Sequence of Colour Fields (Second Try)

Posted: April 21, 2016 at 9:38 am

I realized that part of why the SOMs in the previous sequences are inconsistent over time is because a time seeded random number is used to rearrange of order of the segments (inputs) for each SOM, which adds significant random variation. I first tried to use serial training in ANNetGPGPU, but found that it is significantly slower than random training (serial training time: 745.579s; random training time: 12.1s). I also rewrote the code so that the next network actually uses the previous network as a starting point, rather than starting with the original training data for each neighbourhood size. The results, a selection of which follows, certainly have more cohesion, but the use of the previous network reduces some of the colour variation.

SOMWeights-B-0000066

SOMWeights-B-0000061 SOMWeights-B-0000056 SOMWeights-B-0000051 SOMWeights-B-0000046 SOMWeights-B-0000041 SOMWeights-B-0000036 SOMWeights-B-0000031 SOMWeights-B-0000026 SOMWeights-B-0000021 SOMWeights-B-0000016 SOMWeights-B-0000011 SOMWeights-B-0000006 SOMWeights-B-0000001

You can actually see how the individual areas of colour gravitate towards each other and group into larger areas as the SOM organizes areas by similarity. The larger the neighbourhood, the larger the horizon for seeing similar patterns. With small neighbourhoods, there are multiple regions of similar colour (and width / height) because the similarity ‘search’ is limited in area. For example, trace the red colours (just left and down from the tower at the centre of the top image) from the top to bottom. I just realized why the network appears non-linear where changes are very slight at the top and explode suddenly at the bottom: I’m using a divisor to shrink the neighbourhood size! The huge difference between the bottom image and the one immediately above it is due to the fact that the neighbourhood size doubles. What I want is a linear increase of neighbourhood size, which means using subtraction rather than division.

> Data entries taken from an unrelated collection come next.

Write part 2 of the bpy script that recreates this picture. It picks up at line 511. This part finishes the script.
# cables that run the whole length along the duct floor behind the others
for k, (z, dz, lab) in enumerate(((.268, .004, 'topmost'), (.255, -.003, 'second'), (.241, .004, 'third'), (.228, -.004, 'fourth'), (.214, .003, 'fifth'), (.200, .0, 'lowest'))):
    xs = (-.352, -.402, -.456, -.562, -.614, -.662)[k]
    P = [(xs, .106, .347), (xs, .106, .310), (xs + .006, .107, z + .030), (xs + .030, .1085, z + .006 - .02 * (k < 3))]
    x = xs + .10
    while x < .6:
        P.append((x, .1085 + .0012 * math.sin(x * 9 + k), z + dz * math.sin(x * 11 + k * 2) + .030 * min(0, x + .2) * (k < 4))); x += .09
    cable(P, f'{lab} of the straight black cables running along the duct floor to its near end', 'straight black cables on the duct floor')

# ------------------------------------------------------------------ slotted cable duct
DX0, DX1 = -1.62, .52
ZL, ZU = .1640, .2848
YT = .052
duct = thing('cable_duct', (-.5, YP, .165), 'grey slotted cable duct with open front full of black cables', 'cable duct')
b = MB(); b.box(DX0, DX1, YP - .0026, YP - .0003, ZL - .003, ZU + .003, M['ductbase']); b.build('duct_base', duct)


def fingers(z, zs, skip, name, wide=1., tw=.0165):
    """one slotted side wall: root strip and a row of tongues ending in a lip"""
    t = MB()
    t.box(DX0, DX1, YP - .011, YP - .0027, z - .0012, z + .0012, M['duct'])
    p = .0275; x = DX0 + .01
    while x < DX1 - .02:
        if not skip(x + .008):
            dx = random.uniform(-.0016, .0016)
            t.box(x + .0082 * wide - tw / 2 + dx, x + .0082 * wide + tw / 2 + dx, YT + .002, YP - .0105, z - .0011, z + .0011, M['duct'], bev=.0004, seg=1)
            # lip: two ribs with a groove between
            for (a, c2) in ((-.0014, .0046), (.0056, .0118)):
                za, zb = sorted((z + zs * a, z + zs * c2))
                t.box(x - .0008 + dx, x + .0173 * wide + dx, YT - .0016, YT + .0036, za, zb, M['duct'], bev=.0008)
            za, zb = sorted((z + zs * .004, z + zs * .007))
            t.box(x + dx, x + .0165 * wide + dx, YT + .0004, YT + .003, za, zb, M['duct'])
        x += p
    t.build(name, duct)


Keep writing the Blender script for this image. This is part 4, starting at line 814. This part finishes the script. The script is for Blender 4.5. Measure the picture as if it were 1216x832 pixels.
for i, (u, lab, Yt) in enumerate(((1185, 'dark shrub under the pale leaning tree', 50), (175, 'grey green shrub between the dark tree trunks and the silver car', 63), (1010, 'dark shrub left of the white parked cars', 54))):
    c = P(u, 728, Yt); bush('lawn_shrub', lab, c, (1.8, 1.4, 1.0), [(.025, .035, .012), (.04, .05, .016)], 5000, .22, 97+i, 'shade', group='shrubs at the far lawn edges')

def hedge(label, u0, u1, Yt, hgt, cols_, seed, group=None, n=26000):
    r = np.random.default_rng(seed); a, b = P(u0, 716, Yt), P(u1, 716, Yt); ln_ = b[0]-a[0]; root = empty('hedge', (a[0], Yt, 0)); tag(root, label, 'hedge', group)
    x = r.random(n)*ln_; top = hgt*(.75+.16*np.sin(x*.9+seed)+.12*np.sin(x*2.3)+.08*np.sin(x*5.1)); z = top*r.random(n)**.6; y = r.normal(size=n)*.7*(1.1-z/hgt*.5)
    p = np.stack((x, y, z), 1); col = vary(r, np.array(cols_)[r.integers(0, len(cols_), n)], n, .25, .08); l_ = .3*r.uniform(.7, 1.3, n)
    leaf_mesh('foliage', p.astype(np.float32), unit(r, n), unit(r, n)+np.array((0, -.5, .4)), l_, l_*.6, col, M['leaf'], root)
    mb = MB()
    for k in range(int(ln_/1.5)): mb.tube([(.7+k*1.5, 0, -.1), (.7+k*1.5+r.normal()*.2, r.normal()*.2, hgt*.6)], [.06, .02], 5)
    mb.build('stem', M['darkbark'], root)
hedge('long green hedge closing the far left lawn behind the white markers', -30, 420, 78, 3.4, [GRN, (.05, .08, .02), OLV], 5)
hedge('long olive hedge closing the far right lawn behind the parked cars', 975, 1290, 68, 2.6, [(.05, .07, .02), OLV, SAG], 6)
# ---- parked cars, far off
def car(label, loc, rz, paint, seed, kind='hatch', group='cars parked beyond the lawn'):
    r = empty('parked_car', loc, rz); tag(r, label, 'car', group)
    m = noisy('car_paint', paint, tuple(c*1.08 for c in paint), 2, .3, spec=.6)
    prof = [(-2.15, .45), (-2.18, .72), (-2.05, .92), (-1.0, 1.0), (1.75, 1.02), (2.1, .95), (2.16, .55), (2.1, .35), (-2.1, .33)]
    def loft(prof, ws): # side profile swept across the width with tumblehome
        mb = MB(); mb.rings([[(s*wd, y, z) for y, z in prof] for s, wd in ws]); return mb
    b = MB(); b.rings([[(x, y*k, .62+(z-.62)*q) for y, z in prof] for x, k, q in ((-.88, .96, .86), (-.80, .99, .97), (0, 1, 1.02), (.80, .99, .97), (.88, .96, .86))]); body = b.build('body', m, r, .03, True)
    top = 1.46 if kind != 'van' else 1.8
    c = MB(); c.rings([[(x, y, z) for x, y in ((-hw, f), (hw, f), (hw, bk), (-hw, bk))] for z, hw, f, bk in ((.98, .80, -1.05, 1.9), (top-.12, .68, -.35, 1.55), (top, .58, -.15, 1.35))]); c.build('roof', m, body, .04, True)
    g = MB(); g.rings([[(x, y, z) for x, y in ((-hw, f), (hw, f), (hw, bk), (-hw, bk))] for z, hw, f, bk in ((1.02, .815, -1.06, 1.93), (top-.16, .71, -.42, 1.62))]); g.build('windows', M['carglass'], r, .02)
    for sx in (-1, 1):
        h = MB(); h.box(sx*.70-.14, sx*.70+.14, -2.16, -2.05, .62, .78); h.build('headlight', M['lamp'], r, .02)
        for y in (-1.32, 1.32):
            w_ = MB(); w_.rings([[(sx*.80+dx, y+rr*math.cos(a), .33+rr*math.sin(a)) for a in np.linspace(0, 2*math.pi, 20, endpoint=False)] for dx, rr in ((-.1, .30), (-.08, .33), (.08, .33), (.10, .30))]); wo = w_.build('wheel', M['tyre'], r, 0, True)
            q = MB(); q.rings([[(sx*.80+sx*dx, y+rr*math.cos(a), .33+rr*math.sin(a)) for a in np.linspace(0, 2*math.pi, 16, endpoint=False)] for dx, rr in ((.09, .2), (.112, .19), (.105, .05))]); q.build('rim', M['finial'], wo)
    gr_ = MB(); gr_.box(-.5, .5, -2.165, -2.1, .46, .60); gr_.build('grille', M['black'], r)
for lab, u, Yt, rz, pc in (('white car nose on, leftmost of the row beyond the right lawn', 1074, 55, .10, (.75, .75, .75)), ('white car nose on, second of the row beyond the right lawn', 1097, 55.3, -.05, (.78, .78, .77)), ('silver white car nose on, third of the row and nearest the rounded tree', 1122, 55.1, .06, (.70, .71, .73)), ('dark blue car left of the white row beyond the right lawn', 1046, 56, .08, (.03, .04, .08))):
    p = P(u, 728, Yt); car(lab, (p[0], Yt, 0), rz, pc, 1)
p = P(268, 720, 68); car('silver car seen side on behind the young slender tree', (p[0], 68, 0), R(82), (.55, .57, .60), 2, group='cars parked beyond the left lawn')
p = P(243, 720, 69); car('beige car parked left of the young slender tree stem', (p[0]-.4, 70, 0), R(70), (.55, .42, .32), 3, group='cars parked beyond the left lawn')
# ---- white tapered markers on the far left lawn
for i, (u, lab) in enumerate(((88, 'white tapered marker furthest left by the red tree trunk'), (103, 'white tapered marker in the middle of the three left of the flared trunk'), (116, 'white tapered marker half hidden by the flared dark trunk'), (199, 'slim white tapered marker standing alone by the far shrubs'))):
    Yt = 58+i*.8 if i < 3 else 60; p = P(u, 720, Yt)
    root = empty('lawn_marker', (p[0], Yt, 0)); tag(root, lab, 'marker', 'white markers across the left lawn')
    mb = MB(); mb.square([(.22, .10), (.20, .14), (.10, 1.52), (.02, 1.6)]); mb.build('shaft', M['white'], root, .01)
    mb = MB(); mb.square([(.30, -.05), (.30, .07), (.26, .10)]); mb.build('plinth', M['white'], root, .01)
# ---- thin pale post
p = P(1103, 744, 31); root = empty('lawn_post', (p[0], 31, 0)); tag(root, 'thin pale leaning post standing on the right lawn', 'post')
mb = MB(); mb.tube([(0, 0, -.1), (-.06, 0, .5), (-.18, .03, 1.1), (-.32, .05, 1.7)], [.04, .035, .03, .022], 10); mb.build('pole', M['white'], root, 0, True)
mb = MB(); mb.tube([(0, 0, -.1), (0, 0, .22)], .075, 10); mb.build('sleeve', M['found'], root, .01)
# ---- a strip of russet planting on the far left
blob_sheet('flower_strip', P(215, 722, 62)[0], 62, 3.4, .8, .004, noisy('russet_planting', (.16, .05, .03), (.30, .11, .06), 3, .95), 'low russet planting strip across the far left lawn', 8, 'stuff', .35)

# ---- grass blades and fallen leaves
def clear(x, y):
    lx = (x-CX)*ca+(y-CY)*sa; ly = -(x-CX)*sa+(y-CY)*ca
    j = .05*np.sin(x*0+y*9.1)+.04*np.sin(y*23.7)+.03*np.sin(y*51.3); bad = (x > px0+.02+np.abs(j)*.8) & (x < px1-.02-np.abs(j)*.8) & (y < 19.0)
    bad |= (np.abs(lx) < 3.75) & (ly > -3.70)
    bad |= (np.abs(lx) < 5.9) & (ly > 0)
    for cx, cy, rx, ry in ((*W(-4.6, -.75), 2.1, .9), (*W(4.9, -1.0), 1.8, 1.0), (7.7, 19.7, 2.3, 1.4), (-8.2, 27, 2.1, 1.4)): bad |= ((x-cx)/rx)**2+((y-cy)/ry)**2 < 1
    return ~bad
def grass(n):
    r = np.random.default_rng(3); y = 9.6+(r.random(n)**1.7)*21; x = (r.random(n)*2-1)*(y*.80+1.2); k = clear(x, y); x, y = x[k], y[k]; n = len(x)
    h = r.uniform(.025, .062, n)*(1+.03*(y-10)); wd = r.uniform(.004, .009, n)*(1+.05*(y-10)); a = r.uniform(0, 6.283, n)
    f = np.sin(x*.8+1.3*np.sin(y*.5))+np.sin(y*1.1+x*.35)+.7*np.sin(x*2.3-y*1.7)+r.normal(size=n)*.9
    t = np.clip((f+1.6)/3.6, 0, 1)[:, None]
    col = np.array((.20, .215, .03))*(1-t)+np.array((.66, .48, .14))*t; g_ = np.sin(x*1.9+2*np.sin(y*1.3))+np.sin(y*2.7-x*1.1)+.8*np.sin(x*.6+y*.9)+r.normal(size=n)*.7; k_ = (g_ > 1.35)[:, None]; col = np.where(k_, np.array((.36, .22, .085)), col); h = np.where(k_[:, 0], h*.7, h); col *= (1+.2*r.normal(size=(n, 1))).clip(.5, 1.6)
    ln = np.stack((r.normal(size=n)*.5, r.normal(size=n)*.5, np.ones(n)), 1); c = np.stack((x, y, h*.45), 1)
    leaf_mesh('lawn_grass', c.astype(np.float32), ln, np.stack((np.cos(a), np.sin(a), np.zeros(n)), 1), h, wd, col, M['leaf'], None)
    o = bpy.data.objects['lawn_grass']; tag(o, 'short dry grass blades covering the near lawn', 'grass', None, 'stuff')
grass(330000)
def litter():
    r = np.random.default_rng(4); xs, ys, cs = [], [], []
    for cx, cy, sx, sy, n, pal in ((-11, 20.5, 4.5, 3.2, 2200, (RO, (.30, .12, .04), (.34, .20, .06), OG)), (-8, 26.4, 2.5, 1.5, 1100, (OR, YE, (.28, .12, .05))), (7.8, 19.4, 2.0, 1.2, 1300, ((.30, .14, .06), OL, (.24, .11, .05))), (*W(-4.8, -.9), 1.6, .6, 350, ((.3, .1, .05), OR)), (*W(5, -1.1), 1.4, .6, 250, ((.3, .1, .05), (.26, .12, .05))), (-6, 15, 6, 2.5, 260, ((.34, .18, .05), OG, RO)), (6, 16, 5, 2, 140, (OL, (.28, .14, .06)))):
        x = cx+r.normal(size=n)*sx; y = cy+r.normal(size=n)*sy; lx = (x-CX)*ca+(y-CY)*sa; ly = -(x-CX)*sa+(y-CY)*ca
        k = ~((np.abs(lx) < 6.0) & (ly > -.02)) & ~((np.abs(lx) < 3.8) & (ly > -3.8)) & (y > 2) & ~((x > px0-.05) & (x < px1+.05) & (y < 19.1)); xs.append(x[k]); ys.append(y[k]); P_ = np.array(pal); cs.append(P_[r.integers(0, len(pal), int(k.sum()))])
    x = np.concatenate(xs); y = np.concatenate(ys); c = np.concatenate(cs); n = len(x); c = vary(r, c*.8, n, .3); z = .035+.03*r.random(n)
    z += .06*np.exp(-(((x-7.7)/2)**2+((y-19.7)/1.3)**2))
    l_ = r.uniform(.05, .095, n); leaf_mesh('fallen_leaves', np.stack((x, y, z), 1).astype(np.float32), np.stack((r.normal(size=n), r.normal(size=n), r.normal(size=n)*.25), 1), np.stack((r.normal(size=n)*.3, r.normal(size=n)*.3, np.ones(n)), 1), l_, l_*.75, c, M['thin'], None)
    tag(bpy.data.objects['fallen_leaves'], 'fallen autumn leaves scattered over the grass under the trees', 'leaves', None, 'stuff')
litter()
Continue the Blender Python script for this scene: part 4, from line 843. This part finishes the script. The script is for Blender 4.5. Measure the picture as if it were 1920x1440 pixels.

The purpose of all this is that I’m planning to use one row from each of these networks and combine them into a single visualization that is more concrete and resembles the original pano at the bottom and increasingly turns into an abstract colour field at the top. I’m so pleased by these colour fields that I’m even considering not including the corresponding segments in the final composition at all. As I’m generating whole networks for each neighbourhood, I can also generate a video where each neighbourhood size is visualizes in one frame. The above sequence is originally only 130 frames (~4seconds), which is a very short video.

The reason why I’ve used this inefficient and elaborate method is two fold: (1) I’m  generating source and binary files for each neighbourhood size because I could not find a way of changing neighbourhood size other than using a macro (meaning the size could not be supplied to the program via arguments). (2) I can’t generate a single network where the neighbourhood size changes with the Y position of the cell because ANNetGPGPU does not (yet) support such a scenario.